Reproduce exactly the opening lines of the listing, stopping after the line that contains "c.parent = h" and including it.
-- start Collected data --
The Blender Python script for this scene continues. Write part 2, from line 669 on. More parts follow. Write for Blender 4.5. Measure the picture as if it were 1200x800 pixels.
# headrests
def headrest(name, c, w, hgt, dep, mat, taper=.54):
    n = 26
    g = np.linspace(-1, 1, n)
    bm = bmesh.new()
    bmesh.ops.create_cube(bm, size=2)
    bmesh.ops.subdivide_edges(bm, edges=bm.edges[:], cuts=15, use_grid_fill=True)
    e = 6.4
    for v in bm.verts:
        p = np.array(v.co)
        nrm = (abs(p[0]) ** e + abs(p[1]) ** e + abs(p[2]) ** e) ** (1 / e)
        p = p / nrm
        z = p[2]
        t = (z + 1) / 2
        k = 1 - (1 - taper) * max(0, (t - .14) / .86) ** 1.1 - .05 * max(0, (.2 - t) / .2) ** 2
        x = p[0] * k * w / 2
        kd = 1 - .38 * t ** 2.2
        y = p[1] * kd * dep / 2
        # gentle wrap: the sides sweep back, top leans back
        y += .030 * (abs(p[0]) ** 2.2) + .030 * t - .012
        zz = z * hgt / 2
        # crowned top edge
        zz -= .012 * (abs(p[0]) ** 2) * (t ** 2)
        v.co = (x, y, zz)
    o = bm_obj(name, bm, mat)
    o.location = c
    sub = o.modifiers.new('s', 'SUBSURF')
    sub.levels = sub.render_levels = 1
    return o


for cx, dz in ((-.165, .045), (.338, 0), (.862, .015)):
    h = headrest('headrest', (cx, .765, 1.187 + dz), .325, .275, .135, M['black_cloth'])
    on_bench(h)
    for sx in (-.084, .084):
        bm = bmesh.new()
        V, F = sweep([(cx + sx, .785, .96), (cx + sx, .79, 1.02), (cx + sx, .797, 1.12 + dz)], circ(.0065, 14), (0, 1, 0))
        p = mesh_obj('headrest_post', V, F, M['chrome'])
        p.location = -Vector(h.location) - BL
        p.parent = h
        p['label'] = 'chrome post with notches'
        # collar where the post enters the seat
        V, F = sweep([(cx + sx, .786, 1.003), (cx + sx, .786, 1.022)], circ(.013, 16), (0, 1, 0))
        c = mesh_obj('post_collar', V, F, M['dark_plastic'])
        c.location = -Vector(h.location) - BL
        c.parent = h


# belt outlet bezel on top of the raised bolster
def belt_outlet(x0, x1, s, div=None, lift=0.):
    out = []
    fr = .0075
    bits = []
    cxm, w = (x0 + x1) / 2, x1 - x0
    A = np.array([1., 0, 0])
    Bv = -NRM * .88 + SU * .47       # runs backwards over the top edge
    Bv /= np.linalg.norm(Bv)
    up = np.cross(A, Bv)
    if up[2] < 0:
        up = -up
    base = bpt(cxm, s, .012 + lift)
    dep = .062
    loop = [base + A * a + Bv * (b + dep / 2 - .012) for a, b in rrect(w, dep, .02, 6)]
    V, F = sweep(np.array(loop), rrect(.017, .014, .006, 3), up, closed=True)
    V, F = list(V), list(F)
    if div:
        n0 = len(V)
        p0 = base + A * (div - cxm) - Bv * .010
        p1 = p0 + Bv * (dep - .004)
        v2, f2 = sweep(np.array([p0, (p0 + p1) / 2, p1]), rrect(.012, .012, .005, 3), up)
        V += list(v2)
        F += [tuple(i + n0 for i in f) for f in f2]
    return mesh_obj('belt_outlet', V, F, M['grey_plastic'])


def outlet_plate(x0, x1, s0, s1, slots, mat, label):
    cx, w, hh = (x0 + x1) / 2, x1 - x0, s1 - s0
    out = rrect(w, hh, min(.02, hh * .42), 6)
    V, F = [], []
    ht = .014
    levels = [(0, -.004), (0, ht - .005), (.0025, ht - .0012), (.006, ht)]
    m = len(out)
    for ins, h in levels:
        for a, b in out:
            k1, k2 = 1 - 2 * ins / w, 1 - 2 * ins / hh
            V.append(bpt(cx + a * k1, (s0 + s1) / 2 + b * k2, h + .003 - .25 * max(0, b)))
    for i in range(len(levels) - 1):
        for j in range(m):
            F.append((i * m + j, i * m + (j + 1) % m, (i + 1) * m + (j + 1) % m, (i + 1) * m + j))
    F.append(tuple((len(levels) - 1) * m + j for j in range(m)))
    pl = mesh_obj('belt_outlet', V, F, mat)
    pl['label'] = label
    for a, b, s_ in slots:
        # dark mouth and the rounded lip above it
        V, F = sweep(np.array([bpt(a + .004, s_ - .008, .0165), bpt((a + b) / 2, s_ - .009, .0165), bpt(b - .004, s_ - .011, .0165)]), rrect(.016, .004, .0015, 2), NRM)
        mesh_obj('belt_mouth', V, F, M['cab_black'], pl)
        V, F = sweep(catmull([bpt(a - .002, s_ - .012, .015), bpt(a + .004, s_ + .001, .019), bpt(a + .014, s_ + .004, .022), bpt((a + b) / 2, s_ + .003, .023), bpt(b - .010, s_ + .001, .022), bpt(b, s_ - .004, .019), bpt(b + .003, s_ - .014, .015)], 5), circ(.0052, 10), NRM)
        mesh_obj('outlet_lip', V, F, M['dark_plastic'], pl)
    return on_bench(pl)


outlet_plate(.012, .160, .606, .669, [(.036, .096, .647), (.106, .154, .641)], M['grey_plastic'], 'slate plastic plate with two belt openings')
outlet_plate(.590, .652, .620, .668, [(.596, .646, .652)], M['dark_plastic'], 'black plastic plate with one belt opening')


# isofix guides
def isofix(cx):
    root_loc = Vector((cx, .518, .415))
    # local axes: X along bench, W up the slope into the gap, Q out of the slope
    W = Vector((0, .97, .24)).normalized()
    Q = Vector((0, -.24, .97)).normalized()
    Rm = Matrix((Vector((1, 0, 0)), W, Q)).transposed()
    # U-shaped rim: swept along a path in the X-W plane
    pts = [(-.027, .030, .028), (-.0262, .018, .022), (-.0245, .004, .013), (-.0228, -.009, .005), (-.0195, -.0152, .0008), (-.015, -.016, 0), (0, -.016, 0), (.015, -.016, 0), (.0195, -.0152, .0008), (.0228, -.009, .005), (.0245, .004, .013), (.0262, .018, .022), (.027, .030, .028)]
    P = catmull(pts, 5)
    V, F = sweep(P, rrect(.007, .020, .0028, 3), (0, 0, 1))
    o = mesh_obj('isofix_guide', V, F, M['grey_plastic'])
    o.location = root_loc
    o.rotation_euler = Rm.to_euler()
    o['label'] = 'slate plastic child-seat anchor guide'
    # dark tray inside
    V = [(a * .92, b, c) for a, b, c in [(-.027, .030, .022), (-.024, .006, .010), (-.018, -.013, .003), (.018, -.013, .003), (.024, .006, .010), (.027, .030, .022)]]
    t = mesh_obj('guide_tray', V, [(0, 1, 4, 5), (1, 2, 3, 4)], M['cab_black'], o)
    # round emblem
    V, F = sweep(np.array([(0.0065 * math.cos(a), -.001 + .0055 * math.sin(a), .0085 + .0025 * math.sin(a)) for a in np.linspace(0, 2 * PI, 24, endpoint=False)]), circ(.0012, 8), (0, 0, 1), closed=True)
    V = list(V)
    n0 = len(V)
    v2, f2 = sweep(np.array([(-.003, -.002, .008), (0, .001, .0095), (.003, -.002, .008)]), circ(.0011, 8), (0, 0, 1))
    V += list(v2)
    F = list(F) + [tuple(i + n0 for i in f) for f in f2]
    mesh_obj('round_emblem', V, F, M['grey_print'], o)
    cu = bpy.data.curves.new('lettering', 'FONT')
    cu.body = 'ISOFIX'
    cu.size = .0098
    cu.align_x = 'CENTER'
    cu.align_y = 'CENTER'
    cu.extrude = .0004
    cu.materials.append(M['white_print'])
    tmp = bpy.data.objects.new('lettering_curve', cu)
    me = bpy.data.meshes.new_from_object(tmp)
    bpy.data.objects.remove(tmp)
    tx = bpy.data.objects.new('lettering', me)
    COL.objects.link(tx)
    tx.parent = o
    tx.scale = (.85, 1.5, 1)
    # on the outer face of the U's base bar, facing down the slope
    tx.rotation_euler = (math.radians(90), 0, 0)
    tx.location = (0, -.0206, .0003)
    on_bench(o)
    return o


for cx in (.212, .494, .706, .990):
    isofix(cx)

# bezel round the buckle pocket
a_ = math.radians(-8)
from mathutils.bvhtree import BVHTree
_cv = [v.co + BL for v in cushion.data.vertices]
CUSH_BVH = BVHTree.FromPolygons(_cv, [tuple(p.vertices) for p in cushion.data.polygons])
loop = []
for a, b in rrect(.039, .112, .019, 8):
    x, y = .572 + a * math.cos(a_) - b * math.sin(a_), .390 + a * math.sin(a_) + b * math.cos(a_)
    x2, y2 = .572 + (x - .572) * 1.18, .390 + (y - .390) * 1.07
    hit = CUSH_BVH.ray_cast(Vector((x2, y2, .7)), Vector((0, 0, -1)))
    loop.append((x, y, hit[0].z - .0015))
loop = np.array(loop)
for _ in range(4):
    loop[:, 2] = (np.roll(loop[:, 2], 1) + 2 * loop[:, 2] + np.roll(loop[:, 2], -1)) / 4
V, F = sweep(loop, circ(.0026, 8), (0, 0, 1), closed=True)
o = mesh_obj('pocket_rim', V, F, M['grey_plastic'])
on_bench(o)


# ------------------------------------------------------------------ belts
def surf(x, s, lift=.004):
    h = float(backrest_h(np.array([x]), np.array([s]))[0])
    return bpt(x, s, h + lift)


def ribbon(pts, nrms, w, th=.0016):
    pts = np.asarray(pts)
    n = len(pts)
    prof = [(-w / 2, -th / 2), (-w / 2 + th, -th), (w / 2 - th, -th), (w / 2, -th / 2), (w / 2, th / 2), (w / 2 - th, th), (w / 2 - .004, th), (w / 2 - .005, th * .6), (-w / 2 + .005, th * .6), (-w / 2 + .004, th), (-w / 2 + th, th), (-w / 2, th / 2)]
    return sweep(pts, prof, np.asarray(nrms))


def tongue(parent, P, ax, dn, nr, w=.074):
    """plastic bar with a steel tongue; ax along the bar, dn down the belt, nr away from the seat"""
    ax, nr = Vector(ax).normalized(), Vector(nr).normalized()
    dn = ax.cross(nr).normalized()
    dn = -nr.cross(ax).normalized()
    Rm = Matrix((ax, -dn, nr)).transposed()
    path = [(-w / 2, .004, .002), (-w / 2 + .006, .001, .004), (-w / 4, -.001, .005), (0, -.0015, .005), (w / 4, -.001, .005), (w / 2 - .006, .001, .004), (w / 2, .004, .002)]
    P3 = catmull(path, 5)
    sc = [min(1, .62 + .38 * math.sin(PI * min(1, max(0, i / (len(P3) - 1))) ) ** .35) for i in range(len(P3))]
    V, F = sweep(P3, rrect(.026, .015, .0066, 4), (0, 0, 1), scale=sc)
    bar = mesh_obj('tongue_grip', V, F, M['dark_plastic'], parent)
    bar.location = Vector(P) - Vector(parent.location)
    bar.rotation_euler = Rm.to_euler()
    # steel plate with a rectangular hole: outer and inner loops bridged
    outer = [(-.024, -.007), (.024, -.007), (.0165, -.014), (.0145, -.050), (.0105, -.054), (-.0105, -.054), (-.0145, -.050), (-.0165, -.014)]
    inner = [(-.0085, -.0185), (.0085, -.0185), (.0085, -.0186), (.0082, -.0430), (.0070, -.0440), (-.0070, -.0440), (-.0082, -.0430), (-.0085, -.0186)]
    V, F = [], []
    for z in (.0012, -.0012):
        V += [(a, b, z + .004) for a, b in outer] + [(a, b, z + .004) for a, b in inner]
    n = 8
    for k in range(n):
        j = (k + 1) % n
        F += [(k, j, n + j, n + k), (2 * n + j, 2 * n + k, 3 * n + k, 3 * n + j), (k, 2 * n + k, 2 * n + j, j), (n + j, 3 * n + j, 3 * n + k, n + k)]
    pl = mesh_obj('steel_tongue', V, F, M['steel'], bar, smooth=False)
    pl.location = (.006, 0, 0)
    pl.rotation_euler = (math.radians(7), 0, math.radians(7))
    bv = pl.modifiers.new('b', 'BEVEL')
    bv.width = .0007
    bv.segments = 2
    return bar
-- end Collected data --
## Written solution
The Blender Python script for this scene continues. Write part 2, from line 669 on. More parts follow. Write for Blender 4.5. Measure the picture as if it were 1200x800 pixels.
# headrests
def headrest(name, c, w, hgt, dep, mat, taper=.54):
    n = 26
    g = np.linspace(-1, 1, n)
    bm = bmesh.new()
    bmesh.ops.create_cube(bm, size=2)
    bmesh.ops.subdivide_edges(bm, edges=bm.edges[:], cuts=15, use_grid_fill=True)
    e = 6.4
    for v in bm.verts:
        p = np.array(v.co)
        nrm = (abs(p[0]) ** e + abs(p[1]) ** e + abs(p[2]) ** e) ** (1 / e)
        p = p / nrm
        z = p[2]
        t = (z + 1) / 2
        k = 1 - (1 - taper) * max(0, (t - .14) / .86) ** 1.1 - .05 * max(0, (.2 - t) / .2) ** 2
        x = p[0] * k * w / 2
        kd = 1 - .38 * t ** 2.2
        y = p[1] * kd * dep / 2
        # gentle wrap: the sides sweep back, top leans back
        y += .030 * (abs(p[0]) ** 2.2) + .030 * t - .012
        zz = z * hgt / 2
        # crowned top edge
        zz -= .012 * (abs(p[0]) ** 2) * (t ** 2)
        v.co = (x, y, zz)
    o = bm_obj(name, bm, mat)
    o.location = c
    sub = o.modifiers.new('s', 'SUBSURF')
    sub.levels = sub.render_levels = 1
    return o


for cx, dz in ((-.165, .045), (.338, 0), (.862, .015)):
    h = headrest('headrest', (cx, .765, 1.187 + dz), .325, .275, .135, M['black_cloth'])
    on_bench(h)
    for sx in (-.084, .084):
        bm = bmesh.new()
        V, F = sweep([(cx + sx, .785, .96), (cx + sx, .79, 1.02), (cx + sx, .797, 1.12 + dz)], circ(.0065, 14), (0, 1, 0))
        p = mesh_obj('headrest_post', V, F, M['chrome'])
        p.location = -Vector(h.location) - BL
        p.parent = h
        p['label'] = 'chrome post with notches'
        # collar where the post enters the seat
        V, F = sweep([(cx + sx, .786, 1.003), (cx + sx, .786, 1.022)], circ(.013, 16), (0, 1, 0))
        c = mesh_obj('post_collar', V, F, M['dark_plastic'])
        c.location = -Vector(h.location) - BL
        c.parent = h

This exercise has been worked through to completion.